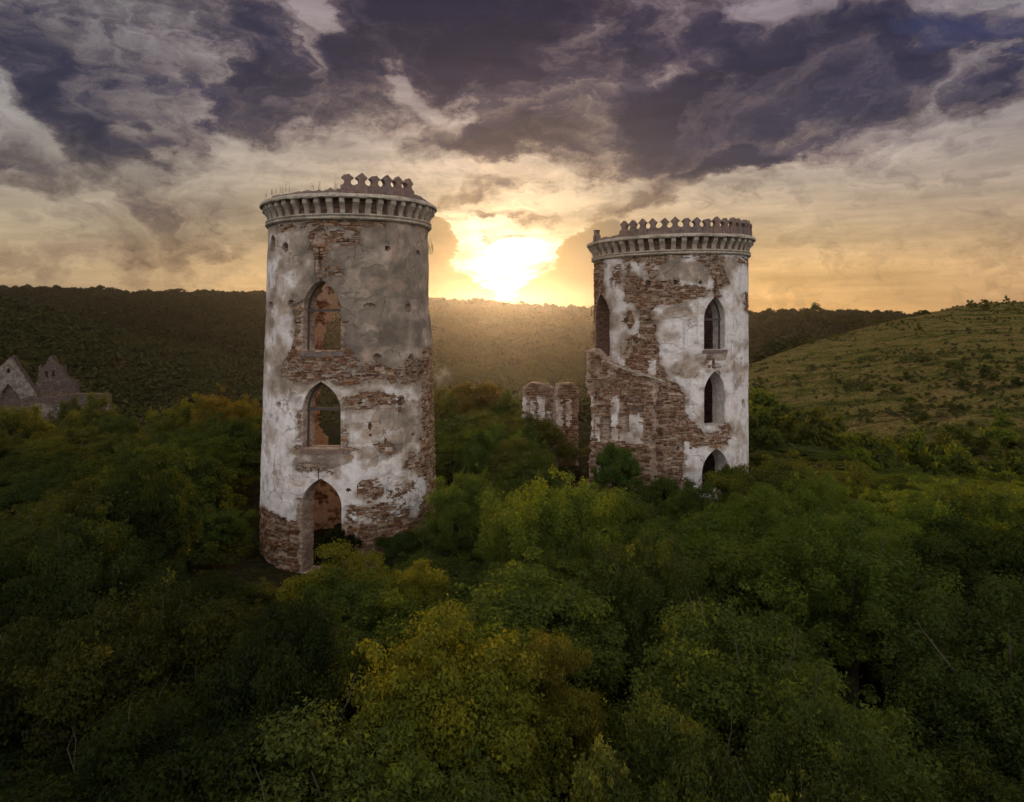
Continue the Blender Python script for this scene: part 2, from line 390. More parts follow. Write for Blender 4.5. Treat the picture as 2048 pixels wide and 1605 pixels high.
def mat_ground():
    m, nb = material("valley_ground")
    P = wpos(nb); g = attr(nb, 'grass'); pth = attr(nb, 'path')
    a = nb.noise(P, 0.03, 6, 0.62); b = nb.noise(P, 0.22, 6, 0.65); f = nb.noise(P, 1.6, 5, 0.65)
    rot = nb.node('ShaderNodeMapping'); nb.put(rot.inputs['Vector'], P); rot.inputs['Rotation'].default_value = (0, 0, R(-28)); rot.inputs['Scale'].default_value = (0.035, 0.16, 0.22)
    band = nb.noise(rot.outputs[0], 1.0, 6, 0.62)
    grass = nb.ramp(nb.math('ADD', nb.math('MULTIPLY', band, 0.62), nb.math('MULTIPLY', b, 0.38)), [(0.36, (0.044, 0.054, 0.014)), (0.44, (0.092, 0.092, 0.023)), (0.50, (0.165, 0.140, 0.040)), (0.55, (0.205, 0.155, 0.054)), (0.60, (0.115, 0.088, 0.034)), (0.68, (0.056, 0.060, 0.018))])
    grass = nb.mix(nb.rng(f, .35, .70), nb.vmath('SCALE', grass, 0.5), nb.vmath('SCALE', grass, 1.3))
    wood = nb.mix(b, (0.020, 0.020, 0.010), (0.045, 0.038, 0.018))
    c = nb.mix(g, wood, grass)
    c = nb.mix(pth, c, (0.34, 0.27, 0.19))
    finish(nb, c, 1.0, nb.math('ADD', nb.math('MULTIPLY', band, 2.2), nb.math('ADD', b, nb.math('MULTIPLY', f, 0.35))), 1.0, 1.6, 0.0); return m
def mat_grass():
    m, nb = material("dry_grass")
    oi = nb.node('ShaderNodeObjectInfo')
    c = nb.mix(attr(nb, 'tint'), (0.09, 0.095, 0.03), (0.24, 0.18, 0.08))
    dif = nb.node('ShaderNodeBsdfDiffuse'); nb.put(dif.inputs[0], c)
    tr = nb.node('ShaderNodeBsdfTranslucent'); nb.put(tr.inputs[0], c)
    mx = nb.node('ShaderNodeMixShader'); mx.inputs[0].default_value = 0.45
    nb.l.new(dif.outputs[0], mx.inputs[1]); nb.l.new(tr.outputs[0], mx.inputs[2])
    o = nb.node('ShaderNodeOutputMaterial'); nb.l.new(mx.outputs[0], o.inputs[0]); return m
M_PL, M_ST, M_CO, M_IN, M_TR, M_ME = mat_plaster(), mat_stone(), mat_core(), mat_inner(), mat_trim(), mat_merlon()
def mat_limestone():
    m, nb = material("corbel_limestone")
    P = wpos(nb); n = nb.noise(P, 5.0, 6, 0.65); b = nb.noise(P, 0.9, 4, 0.6)
    c = nb.mix(nb.rng(n, .3, .72), (0.33, 0.285, 0.225), (0.52, 0.465, 0.39))
    c = nb.mix(nb.math('MULTIPLY', nb.rng(b, .48, .66), 0.6), c, (0.22, 0.19, 0.14))
    finish(nb, c, 0.95, n, 0.8, 0.04); return m
M_LI = mat_limestone()
M_WO, M_BA, M_LE, M_FL, M_GR, M_GS = mat_wood(), mat_bark(), mat_leaf(), mat_far_leaf(0.62), mat_ground(), mat_grass()

# ------------------------------------------------------------------ terrain
def piece(x, xs, ys): return np.interp(x, xs, ys)
def sstep(a, b, x):
    t = np.clip((x - a) / (b - a), 0, 1); return t * t * (3 - 2 * t)
def ground_h(x, y):
    """height of the land; returns z, grass, path"""
    x = np.asarray(x, float); y = np.asarray(y, float)
    px = CX + FPX * x / np.maximum(y, 1.0)          # bearing, as a photo column, for the measured crest lines
    px = np.where(y < 1, np.where(x < 0, -9999, 9999), px)
    z = np.zeros_like(x)
    edgeL = -15 - 0.10 * y + 4 * (fbm(y / 18, y * 0 + 3.1, 5, 3) - .5)
    edgeR = 20 + 0.12 * y + 4 * (fbm(y / 20, y * 0 + 8.7, 6, 3) - .5)
    dl = np.maximum(edgeL - x, 0); dr = np.maximum(x - edgeR, 0); db = np.maximum(y - 88, 0); df = np.maximum(2 - y, 0)
    drop = lambda d, s, m: m * (1 - np.exp(-d * s / m))
    z = z - drop(dl, 0.62, 26 - 17 * sstep(40, 82, y) + 14 * sstep(150, 200, y)) - drop(dr, 0.52, 15)
    z = np.maximum(z - drop(db, 0.35, 24) - drop(df, 0.3, 12), -26)
    z = z + 1.1 * (fbm(x / 9, y / 9, 21, 3) - .5)
    grass = np.zeros_like(x)
    front = y > 30
    # far wooded ridge
    c1 = piece(px, [-3000, 0, 200, 262, 300, 520, 860, 1010, 1180, 1300, 1500, 1640, 1850, 2300, 4000], [600, 590, 594, 602, 598, 601, 614, 621, 634, 636, 640, 637, 645, 640, 640])
    d1 = 860.0
    h1 = CAMZ + (HY - c1) / FPX * d1
    t1 = sstep(330, d1, y)
    r1 = np.where(front, -26 + (h1 + 26) * t1 + 10 * (fbm(x / 160, y / 160, 31, 4) - .5) * t1 * (1 - t1) * 4, -26)
    # nearer wooded spur on the left
    c2 = piece(px, [-3000, -400, 0, 130, 260, 400, 520, 640, 760], [560, 580, 622, 652, 690, 716, 736, 790, 860])
    d2 = piece(px, [-400, 0, 520, 760], [330, 360, 430, 470])
    h2 = CAMZ + (HY - c2) / FPX * d2
    r2 = np.where(front & (px < 800), -26 + (h2 + 26) * sstep(d2 * 0.42, d2, y) * (1 - 0.8 * sstep(d2, d2 * 1.7, y)), -26)
    # grassy hill on the right
    c3 = piece(px, [1380, 1480, 1560, 1640, 1740, 1830, 1900, 1980, 2048, 2300, 3200], [800, 740, 706, 680, 652, 632, 616, 607, 603, 590, 560])
    d3 = piece(px, [1380, 1480, 1700, 2048, 2600], [190, 205, 250, 300, 330])
    f3 = piece(px, [1380, 1480, 1700, 2048, 2600], [120, 122, 112, 88, 70])
    h3 = CAMZ + (HY - c3) / FPX * d3
    t3 = np.clip((y - f3) / (d3 - f3), 0, 1.0)
    rel = t3 ** 0.85
    ridge = np.abs(fbm((x * .92 - y * .38) / 30, (y * .92 + x * .38) / 11, 45, 3) - .5) * -2
    lump = 3.4 * (ridge + .3) + 6.0 * (fbm(x / 34 + y / 60, y / 26, 41, 4) - .5) + 3.6 * (fbm((x * .8 + y * .5) / 24, (y * .9 - x * .5) / 6.5, 43, 4) - .5) * sstep(0, .2, t3)
    r3 = np.where(front & (px > 1380), -14 + (h3 + 14) * rel - 30 * sstep(d3, d3 * 1.6, y) + lump * t3 * (1.15 - t3) * 1.5, -26)
    base = z
    z = np.maximum(np.maximum(np.maximum(z, r1), r2), r3)
    on3 = (r3 >= z - 0.01) & front & (px > 1380) & (y > f3) & (y < d3 * 1.06)
    grass = np.where(on3, sstep(0.03, 0.16, t3), 0.0)
    # cart track along the valley floor
    ty = 124 + 7 * np.sin(x / 21.0) + 0.06 * (x - 40)
    pth = np.where((x > 38) & (x < 74), np.clip(1.4 - np.abs(y - ty) / 1.1, 0, 1), 0)
    pth = pth * (fbm(x / 3.1, y / 3.1, 51, 3) > 0.40)
    far = sstep(1000, 1500, y) * 0
    return z + far, grass, pth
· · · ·
● Problem description
Without the pictures, copy the material exactly as given.

● Output for this exercise
Continue the Blender Python script for this scene: part 2, from line 390. More parts follow. Write for Blender 4.5. Treat the picture as 2048 pixels wide and 1605 pixels high.
def mat_ground():
    m, nb = material("valley_ground")
    P = wpos(nb); g = attr(nb, 'grass'); pth = attr(nb, 'path')
    a = nb.noise(P, 0.03, 6, 0.62); b = nb.noise(P, 0.22, 6, 0.65); f = nb.noise(P, 1.6, 5, 0.65)
    rot = nb.node('ShaderNodeMapping'); nb.put(rot.inputs['Vector'], P); rot.inputs['Rotation'].default_value = (0, 0, R(-28)); rot.inputs['Scale'].default_value = (0.035, 0.16, 0.22)
    band = nb.noise(rot.outputs[0], 1.0, 6, 0.62)
    grass = nb.ramp(nb.math('ADD', nb.math('MULTIPLY', band, 0.62), nb.math('MULTIPLY', b, 0.38)), [(0.36, (0.044, 0.054, 0.014)), (0.44, (0.092, 0.092, 0.023)), (0.50, (0.165, 0.140, 0.040)), (0.55, (0.205, 0.155, 0.054)), (0.60, (0.115, 0.088, 0.034)), (0.68, (0.056, 0.060, 0.018))])
    grass = nb.mix(nb.rng(f, .35, .70), nb.vmath('SCALE', grass, 0.5), nb.vmath('SCALE', grass, 1.3))
    wood = nb.mix(b, (0.020, 0.020, 0.010), (0.045, 0.038, 0.018))
    c = nb.mix(g, wood, grass)
    c = nb.mix(pth, c, (0.34, 0.27, 0.19))
    finish(nb, c, 1.0, nb.math('ADD', nb.math('MULTIPLY', band, 2.2), nb.math('ADD', b, nb.math('MULTIPLY', f, 0.35))), 1.0, 1.6, 0.0); return m
def mat_grass():
    m, nb = material("dry_grass")
    oi = nb.node('ShaderNodeObjectInfo')
    c = nb.mix(attr(nb, 'tint'), (0.09, 0.095, 0.03), (0.24, 0.18, 0.08))
    dif = nb.node('ShaderNodeBsdfDiffuse'); nb.put(dif.inputs[0], c)
    tr = nb.node('ShaderNodeBsdfTranslucent'); nb.put(tr.inputs[0], c)
    mx = nb.node('ShaderNodeMixShader'); mx.inputs[0].default_value = 0.45
    nb.l.new(dif.outputs[0], mx.inputs[1]); nb.l.new(tr.outputs[0], mx.inputs[2])
    o = nb.node('ShaderNodeOutputMaterial'); nb.l.new(mx.outputs[0], o.inputs[0]); return m
M_PL, M_ST, M_CO, M_IN, M_TR, M_ME = mat_plaster(), mat_stone(), mat_core(), mat_inner(), mat_trim(), mat_merlon()
def mat_limestone():
    m, nb = material("corbel_limestone")
    P = wpos(nb); n = nb.noise(P, 5.0, 6, 0.65); b = nb.noise(P, 0.9, 4, 0.6)
    c = nb.mix(nb.rng(n, .3, .72), (0.33, 0.285, 0.225), (0.52, 0.465, 0.39))
    c = nb.mix(nb.math('MULTIPLY', nb.rng(b, .48, .66), 0.6), c, (0.22, 0.19, 0.14))
    finish(nb, c, 0.95, n, 0.8, 0.04); return m
M_LI = mat_limestone()
M_WO, M_BA, M_LE, M_FL, M_GR, M_GS = mat_wood(), mat_bark(), mat_leaf(), mat_far_leaf(0.62), mat_ground(), mat_grass()

# ------------------------------------------------------------------ terrain
def piece(x, xs, ys): return np.interp(x, xs, ys)
def sstep(a, b, x):
    t = np.clip((x - a) / (b - a), 0, 1); return t * t * (3 - 2 * t)
def ground_h(x, y):
    """height of the land; returns z, grass, path"""
    x = np.asarray(x, float); y = np.asarray(y, float)
    px = CX + FPX * x / np.maximum(y, 1.0)          # bearing, as a photo column, for the measured crest lines
    px = np.where(y < 1, np.where(x < 0, -9999, 9999), px)
    z = np.zeros_like(x)
    edgeL = -15 - 0.10 * y + 4 * (fbm(y / 18, y * 0 + 3.1, 5, 3) - .5)
    edgeR = 20 + 0.12 * y + 4 * (fbm(y / 20, y * 0 + 8.7, 6, 3) - .5)
    dl = np.maximum(edgeL - x, 0); dr = np.maximum(x - edgeR, 0); db = np.maximum(y - 88, 0); df = np.maximum(2 - y, 0)
    drop = lambda d, s, m: m * (1 - np.exp(-d * s / m))
    z = z - drop(dl, 0.62, 26 - 17 * sstep(40, 82, y) + 14 * sstep(150, 200, y)) - drop(dr, 0.52, 15)
    z = np.maximum(z - drop(db, 0.35, 24) - drop(df, 0.3, 12), -26)
    z = z + 1.1 * (fbm(x / 9, y / 9, 21, 3) - .5)
    grass = np.zeros_like(x)
    front = y > 30
    # far wooded ridge
    c1 = piece(px, [-3000, 0, 200, 262, 300, 520, 860, 1010, 1180, 1300, 1500, 1640, 1850, 2300, 4000], [600, 590, 594, 602, 598, 601, 614, 621, 634, 636, 640, 637, 645, 640, 640])
    d1 = 860.0
    h1 = CAMZ + (HY - c1) / FPX * d1
    t1 = sstep(330, d1, y)
    r1 = np.where(front, -26 + (h1 + 26) * t1 + 10 * (fbm(x / 160, y / 160, 31, 4) - .5) * t1 * (1 - t1) * 4, -26)
    # nearer wooded spur on the left
    c2 = piece(px, [-3000, -400, 0, 130, 260, 400, 520, 640, 760], [560, 580, 622, 652, 690, 716, 736, 790, 860])
    d2 = piece(px, [-400, 0, 520, 760], [330, 360, 430, 470])
    h2 = CAMZ + (HY - c2) / FPX * d2
    r2 = np.where(front & (px < 800), -26 + (h2 + 26) * sstep(d2 * 0.42, d2, y) * (1 - 0.8 * sstep(d2, d2 * 1.7, y)), -26)
    # grassy hill on the right
    c3 = piece(px, [1380, 1480, 1560, 1640, 1740, 1830, 1900, 1980, 2048, 2300, 3200], [800, 740, 706, 680, 652, 632, 616, 607, 603, 590, 560])
    d3 = piece(px, [1380, 1480, 1700, 2048, 2600], [190, 205, 250, 300, 330])
    f3 = piece(px, [1380, 1480, 1700, 2048, 2600], [120, 122, 112, 88, 70])
    h3 = CAMZ + (HY - c3) / FPX * d3
    t3 = np.clip((y - f3) / (d3 - f3), 0, 1.0)
    rel = t3 ** 0.85
    ridge = np.abs(fbm((x * .92 - y * .38) / 30, (y * .92 + x * .38) / 11, 45, 3) - .5) * -2
    lump = 3.4 * (ridge + .3) + 6.0 * (fbm(x / 34 + y / 60, y / 26, 41, 4) - .5) + 3.6 * (fbm((x * .8 + y * .5) / 24, (y * .9 - x * .5) / 6.5, 43, 4) - .5) * sstep(0, .2, t3)
    r3 = np.where(front & (px > 1380), -14 + (h3 + 14) * rel - 30 * sstep(d3, d3 * 1.6, y) + lump * t3 * (1.15 - t3) * 1.5, -26)
    base = z
    z = np.maximum(np.maximum(np.maximum(z, r1), r2), r3)
    on3 = (r3 >= z - 0.01) & front & (px > 1380) & (y > f3) & (y < d3 * 1.06)
    grass = np.where(on3, sstep(0.03, 0.16, t3), 0.0)
    # cart track along the valley floor
    ty = 124 + 7 * np.sin(x / 21.0) + 0.06 * (x - 40)
    pth = np.where((x > 38) & (x < 74), np.clip(1.4 - np.abs(y - ty) / 1.1, 0, 1), 0)
    pth = pth * (fbm(x / 3.1, y / 3.1, 51, 3) > 0.40)
    far = sstep(1000, 1500, y) * 0
    return z + far, grass, pth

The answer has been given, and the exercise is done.